◆ **Goal**
Repeat every line of the material, character for character.
* Begin Provided data *
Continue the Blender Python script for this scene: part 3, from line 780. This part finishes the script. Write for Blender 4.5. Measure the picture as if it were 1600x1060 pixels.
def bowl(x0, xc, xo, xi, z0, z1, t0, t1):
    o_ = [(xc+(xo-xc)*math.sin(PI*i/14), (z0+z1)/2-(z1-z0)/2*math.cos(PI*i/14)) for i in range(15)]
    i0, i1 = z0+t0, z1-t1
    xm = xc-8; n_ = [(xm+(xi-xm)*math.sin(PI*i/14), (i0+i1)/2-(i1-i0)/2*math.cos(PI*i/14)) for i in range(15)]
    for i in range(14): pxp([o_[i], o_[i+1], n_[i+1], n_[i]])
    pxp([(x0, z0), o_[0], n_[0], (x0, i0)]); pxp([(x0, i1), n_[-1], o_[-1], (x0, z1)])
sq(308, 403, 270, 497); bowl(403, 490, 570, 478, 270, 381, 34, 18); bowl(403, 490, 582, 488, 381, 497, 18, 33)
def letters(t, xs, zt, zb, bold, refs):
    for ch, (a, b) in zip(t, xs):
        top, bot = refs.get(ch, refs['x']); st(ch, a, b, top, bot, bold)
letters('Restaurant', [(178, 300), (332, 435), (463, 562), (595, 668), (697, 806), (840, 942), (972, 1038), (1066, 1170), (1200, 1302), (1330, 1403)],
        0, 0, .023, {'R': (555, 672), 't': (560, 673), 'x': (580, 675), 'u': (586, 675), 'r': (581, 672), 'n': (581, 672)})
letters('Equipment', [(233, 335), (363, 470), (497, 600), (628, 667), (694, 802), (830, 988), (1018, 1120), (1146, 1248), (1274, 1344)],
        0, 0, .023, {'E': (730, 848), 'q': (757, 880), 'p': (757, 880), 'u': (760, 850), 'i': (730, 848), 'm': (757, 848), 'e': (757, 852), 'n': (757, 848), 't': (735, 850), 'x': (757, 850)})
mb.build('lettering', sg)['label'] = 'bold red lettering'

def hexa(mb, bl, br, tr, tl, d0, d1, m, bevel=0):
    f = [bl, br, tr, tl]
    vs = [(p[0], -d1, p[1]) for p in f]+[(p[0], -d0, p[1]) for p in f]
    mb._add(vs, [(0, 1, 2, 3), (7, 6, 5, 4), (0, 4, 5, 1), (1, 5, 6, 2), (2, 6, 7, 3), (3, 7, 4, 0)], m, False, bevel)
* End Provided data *
◆ **Solution to this problem**
Continue the Blender Python script for this scene: part 3, from line 780. This part finishes the script. Write for Blender 4.5. Measure the picture as if it were 1600x1060 pixels.
def bowl(x0, xc, xo, xi, z0, z1, t0, t1):
    o_ = [(xc+(xo-xc)*math.sin(PI*i/14), (z0+z1)/2-(z1-z0)/2*math.cos(PI*i/14)) for i in range(15)]
    i0, i1 = z0+t0, z1-t1
    xm = xc-8; n_ = [(xm+(xi-xm)*math.sin(PI*i/14), (i0+i1)/2-(i1-i0)/2*math.cos(PI*i/14)) for i in range(15)]
    for i in range(14): pxp([o_[i], o_[i+1], n_[i+1], n_[i]])
    pxp([(x0, z0), o_[0], n_[0], (x0, i0)]); pxp([(x0, i1), n_[-1], o_[-1], (x0, z1)])
sq(308, 403, 270, 497); bowl(403, 490, 570, 478, 270, 381, 34, 18); bowl(403, 490, 582, 488, 381, 497, 18, 33)
def letters(t, xs, zt, zb, bold, refs):
    for ch, (a, b) in zip(t, xs):
        top, bot = refs.get(ch, refs['x']); st(ch, a, b, top, bot, bold)
letters('Restaurant', [(178, 300), (332, 435), (463, 562), (595, 668), (697, 806), (840, 942), (972, 1038), (1066, 1170), (1200, 1302), (1330, 1403)],
        0, 0, .023, {'R': (555, 672), 't': (560, 673), 'x': (580, 675), 'u': (586, 675), 'r': (581, 672), 'n': (581, 672)})
letters('Equipment', [(233, 335), (363, 470), (497, 600), (628, 667), (694, 802), (830, 988), (1018, 1120), (1146, 1248), (1274, 1344)],
        0, 0, .023, {'E': (730, 848), 'q': (757, 880), 'p': (757, 880), 'u': (760, 850), 'i': (730, 848), 'm': (757, 848), 'e': (757, 852), 'n': (757, 848), 't': (735, 850), 'x': (757, 850)})
mb.build('lettering', sg)['label'] = 'bold red lettering'

def hexa(mb, bl, br, tr, tl, d0, d1, m, bevel=0):
    f = [bl, br, tr, tl]
    vs = [(p[0], -d1, p[1]) for p in f]+[(p[0], -d0, p[1]) for p in f]
    mb._add(vs, [(0, 1, 2, 3), (7, 6, 5, 4), (0, 4, 5, 1), (1, 5, 6, 2), (2, 6, 7, 3), (3, 7, 4, 0)], m, False, bevel)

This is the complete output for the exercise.